Sara Cassidy, photo by katrinarain.com |
Sara Cassidy is the author of Nevers, a new middle grade novel for kids. Her many other books include Helen's Birds and Scallywag on the Salish Sea, and her work has appeared in a variety of publications, including The Malahat Review and Geist.
Q: How did you come up with the idea for Nevers,
and for your character Odette?
A: I was lucky enough to spend a few
months in Burgundy when my children were young. I was in the middle of reading
Graham Robb’s The Discovery of France, about how odd and diverse rural France
remained despite the Revolution (see my next answer for more about this), when
we spent the day in Nevers. The city is stunning, with tons of character and
surprises at every turn. The city -- and its name -- quickly occupied my
imagination.
Also, in the town that we were staying in,
there was a donkey that quietly spent its days in the shade of a tree, nibbling
grass. At night though, the donkey would bray for long periods. One night,
woken again, I moaned to my partner, “What does it want?” My partner responded:
“To not be a donkey.”
Those were the flints for the story. Odette
came to me, perhaps, because a friend had died at around the same time, leaving
a daughter Odette’s age, an only child who would have to fend for herself.
Halfway through writing the book, while
researching the hand-painted pottery that Nevers was famous for at the time, I
came upon a plate on eBay, made exactly when Odette would have run through the
city’s streets, that pictured a girl just as I’d imagined her. It felt like
magic. I bought the plate, grateful for a crack that made it affordable.

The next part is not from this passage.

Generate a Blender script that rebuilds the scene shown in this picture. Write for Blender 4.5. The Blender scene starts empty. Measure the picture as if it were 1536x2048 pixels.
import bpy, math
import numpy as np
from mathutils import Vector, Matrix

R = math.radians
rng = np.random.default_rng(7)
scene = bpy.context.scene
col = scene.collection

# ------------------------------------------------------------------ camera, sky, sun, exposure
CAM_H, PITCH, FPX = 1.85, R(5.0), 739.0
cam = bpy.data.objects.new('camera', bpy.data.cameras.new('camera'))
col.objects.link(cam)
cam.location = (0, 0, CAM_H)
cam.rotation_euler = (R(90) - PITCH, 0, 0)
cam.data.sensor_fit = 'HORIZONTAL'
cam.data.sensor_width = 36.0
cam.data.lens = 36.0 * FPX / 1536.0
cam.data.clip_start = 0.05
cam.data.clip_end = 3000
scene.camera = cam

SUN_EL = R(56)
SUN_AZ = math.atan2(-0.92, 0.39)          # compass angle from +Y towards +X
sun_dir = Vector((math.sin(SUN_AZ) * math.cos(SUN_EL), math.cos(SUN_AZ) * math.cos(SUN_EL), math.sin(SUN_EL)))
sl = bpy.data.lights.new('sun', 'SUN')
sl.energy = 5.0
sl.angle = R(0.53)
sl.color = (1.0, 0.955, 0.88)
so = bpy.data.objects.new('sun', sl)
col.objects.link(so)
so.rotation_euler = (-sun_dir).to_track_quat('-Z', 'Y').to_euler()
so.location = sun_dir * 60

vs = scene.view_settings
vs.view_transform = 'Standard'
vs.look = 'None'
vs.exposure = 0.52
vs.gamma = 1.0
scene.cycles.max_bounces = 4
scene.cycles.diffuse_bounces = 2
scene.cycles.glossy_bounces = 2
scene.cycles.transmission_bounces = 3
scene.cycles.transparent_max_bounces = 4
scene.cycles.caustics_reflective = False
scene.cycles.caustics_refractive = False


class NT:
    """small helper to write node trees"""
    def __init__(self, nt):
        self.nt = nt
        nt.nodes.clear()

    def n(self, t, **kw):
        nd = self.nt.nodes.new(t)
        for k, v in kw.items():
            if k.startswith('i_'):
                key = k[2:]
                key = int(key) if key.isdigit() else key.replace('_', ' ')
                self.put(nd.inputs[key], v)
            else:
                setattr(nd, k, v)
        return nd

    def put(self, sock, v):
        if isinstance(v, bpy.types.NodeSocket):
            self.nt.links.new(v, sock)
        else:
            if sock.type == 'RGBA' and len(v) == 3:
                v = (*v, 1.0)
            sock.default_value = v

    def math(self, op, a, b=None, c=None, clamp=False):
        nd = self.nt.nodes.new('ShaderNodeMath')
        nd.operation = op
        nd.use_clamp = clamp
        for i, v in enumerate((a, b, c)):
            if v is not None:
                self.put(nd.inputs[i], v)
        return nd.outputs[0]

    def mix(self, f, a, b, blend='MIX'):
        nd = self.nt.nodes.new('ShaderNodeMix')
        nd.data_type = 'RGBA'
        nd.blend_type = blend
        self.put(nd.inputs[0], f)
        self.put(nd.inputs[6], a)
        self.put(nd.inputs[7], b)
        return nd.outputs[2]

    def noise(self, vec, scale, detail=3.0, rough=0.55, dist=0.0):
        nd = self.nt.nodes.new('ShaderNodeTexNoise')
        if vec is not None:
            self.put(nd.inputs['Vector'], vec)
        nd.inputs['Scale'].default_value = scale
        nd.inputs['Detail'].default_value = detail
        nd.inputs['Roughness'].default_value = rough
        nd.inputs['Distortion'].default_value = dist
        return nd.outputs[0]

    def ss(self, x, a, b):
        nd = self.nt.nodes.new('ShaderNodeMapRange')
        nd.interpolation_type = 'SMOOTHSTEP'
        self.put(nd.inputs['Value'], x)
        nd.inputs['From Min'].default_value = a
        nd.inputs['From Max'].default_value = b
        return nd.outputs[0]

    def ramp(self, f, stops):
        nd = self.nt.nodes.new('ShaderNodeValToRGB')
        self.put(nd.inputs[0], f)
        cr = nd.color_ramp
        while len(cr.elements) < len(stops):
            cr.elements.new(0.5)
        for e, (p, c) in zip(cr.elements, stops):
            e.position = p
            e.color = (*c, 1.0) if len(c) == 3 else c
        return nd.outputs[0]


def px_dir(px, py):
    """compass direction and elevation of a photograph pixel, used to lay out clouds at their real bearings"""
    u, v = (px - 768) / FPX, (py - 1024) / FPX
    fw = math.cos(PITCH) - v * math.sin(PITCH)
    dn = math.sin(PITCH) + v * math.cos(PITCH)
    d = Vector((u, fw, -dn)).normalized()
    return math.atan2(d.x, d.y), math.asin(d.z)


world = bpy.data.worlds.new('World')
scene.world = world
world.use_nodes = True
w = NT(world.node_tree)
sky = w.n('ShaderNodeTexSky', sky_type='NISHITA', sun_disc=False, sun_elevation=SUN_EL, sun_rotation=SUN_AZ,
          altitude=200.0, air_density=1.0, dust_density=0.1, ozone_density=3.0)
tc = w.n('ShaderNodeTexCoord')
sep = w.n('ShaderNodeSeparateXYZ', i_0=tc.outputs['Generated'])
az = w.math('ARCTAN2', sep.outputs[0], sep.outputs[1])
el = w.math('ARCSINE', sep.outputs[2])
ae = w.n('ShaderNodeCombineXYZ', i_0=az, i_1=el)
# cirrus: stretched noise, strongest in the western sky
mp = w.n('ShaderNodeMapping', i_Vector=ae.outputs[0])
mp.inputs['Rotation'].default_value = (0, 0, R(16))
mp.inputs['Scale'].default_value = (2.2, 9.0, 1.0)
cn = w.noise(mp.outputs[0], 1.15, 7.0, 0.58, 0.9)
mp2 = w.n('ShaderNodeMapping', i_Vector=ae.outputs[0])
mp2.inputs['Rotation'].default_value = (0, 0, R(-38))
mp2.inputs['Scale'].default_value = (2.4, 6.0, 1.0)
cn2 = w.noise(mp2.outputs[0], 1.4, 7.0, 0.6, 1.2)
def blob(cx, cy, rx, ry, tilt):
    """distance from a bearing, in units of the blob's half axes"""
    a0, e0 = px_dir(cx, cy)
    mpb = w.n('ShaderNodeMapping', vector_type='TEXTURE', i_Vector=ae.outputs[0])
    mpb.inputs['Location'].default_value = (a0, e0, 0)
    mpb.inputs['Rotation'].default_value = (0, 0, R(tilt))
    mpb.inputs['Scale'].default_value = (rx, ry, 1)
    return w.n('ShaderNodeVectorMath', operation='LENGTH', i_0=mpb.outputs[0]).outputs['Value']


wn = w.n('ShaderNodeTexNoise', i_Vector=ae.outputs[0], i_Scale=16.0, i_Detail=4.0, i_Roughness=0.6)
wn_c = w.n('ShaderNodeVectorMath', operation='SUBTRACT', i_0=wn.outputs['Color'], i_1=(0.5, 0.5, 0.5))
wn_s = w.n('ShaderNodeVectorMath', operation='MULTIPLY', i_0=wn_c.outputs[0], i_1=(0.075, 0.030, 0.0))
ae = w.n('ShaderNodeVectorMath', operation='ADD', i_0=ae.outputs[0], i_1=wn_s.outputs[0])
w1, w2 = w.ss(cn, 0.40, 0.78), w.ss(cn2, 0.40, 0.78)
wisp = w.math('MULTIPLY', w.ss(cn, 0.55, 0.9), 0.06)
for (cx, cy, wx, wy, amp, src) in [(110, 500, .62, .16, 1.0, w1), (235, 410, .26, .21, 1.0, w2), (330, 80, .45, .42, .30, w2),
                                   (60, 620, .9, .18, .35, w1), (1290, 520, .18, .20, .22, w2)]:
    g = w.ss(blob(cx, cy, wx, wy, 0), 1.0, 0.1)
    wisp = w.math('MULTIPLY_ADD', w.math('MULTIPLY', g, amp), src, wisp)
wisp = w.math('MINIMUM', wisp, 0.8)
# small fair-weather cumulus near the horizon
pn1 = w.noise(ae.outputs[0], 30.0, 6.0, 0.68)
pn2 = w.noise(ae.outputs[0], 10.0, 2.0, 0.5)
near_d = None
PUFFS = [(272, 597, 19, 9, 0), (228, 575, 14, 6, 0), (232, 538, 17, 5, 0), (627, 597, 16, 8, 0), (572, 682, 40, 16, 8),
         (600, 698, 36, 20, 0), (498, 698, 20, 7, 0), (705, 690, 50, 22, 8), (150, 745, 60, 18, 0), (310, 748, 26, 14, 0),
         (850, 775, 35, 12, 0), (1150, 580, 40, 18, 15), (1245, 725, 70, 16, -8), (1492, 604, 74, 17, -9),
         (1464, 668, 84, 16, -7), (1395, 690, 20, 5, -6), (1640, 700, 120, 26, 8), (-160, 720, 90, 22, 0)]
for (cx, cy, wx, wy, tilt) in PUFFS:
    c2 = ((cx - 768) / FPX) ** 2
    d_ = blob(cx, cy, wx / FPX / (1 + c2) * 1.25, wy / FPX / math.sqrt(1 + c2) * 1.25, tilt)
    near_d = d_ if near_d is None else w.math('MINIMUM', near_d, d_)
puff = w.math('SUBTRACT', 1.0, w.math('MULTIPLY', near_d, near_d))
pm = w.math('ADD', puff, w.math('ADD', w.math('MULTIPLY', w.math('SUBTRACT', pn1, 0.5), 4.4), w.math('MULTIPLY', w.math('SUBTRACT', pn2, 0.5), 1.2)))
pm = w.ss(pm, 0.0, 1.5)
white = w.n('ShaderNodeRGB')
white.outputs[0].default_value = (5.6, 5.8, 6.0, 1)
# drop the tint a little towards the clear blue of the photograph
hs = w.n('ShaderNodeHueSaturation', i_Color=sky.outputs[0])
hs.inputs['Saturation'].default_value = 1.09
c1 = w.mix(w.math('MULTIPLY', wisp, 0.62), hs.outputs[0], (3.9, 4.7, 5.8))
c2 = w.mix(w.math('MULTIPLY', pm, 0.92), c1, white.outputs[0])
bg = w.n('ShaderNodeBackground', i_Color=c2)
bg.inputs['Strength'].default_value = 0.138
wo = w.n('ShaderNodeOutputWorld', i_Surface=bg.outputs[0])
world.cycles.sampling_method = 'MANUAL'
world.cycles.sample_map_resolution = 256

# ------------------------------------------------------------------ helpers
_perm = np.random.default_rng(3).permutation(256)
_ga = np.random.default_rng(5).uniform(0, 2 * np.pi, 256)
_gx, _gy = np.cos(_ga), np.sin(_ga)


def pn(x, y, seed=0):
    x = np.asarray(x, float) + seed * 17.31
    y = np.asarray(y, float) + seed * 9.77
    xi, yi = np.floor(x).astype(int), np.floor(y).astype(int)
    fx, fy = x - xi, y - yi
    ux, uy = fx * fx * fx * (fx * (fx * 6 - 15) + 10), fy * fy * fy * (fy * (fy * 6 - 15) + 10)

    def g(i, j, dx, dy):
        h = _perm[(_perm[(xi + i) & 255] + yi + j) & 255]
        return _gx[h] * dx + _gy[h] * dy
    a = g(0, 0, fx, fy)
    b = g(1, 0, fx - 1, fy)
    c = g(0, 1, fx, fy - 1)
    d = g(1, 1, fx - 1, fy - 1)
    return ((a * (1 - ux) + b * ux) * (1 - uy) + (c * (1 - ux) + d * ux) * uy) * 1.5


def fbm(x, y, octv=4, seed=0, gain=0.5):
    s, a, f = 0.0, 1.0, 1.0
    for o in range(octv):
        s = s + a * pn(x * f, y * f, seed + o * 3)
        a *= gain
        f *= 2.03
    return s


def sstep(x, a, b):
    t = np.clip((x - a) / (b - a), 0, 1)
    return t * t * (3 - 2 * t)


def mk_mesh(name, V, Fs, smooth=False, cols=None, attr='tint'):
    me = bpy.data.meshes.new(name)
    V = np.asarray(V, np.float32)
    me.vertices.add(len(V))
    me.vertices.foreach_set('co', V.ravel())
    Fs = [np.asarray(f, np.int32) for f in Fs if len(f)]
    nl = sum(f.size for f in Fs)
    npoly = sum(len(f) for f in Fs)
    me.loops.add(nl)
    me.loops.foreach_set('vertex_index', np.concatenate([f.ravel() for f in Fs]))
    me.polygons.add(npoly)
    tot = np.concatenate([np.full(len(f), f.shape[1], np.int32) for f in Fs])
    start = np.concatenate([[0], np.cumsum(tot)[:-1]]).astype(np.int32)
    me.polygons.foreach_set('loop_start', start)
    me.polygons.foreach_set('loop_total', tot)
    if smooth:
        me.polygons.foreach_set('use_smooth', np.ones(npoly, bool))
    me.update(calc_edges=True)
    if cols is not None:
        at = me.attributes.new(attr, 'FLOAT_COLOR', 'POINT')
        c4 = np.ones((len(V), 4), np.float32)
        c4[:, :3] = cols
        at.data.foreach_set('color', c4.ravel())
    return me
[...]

Q: The novel takes place in late-18th
century France, but it also includes some magical elements. What did you see as
the right mix of historical fiction and fantasy as you wrote the book?
A: The otherworldliness of rural France at
that time, as written about in The Discovery of France, wooed me originally to
the period.
France was radically changed by the
Revolution, but that change was in the cities; the villages remained unto
themselves and eccentrically so. There were towns where people could
communicate by whistling; areas where shepherds walked on stilts (a quick way
to travel over scrub); and areas so thin on food that during winter people took
to bed and moved as little as possible, essentially hibernating.
So in a way the two were mixed together
from the start. The book has been described as a fairy tale rather than
historical fiction or even magical realism, and I think that is fair. I consumed
so many fairy tales when I was a child that it would make sense for one to
emerge!
Q: Did you need to do much research to
write the novel, and did you learn anything especially surprising?
A: I read a few histories of France and of
the Revolution, which helped set the context. But I turned to the Internet
nearly every paragraph for details about clothing, food, money, farming, tools,
roofing materials, midwifery practices – everything.
A problem is that history’s artifacts are
largely those of the wealthy. You will find dresses and furniture of the upper
classes, but a dress belonging to someone like Odette would, after having been
mended many times, be eventually cut up and repurposed as an apron and then washcloths
and diapers – used to shreds. So it takes a little more digging to get
information about the lives of the poor.
The biggest surprise for me was that, aside
from nobles, people married relatively late, having first babies when they were
27 or 28.
Q: Did you know how the novel would end
before you started writing it, or did you make changes along the way?
A: I did not know how it would end. All I
knew was that a donkey needed help in a cosmic way.
Q: What are you working on now?
A: I am working on a few board books with
natural science themes, and a middle-grade novel much like Nevers, with magical
elements, about an Icelandic boy with second sight, who runs away from a
violent father and ends up alone in New Iceland, near Lake Winnipeg, in 1876.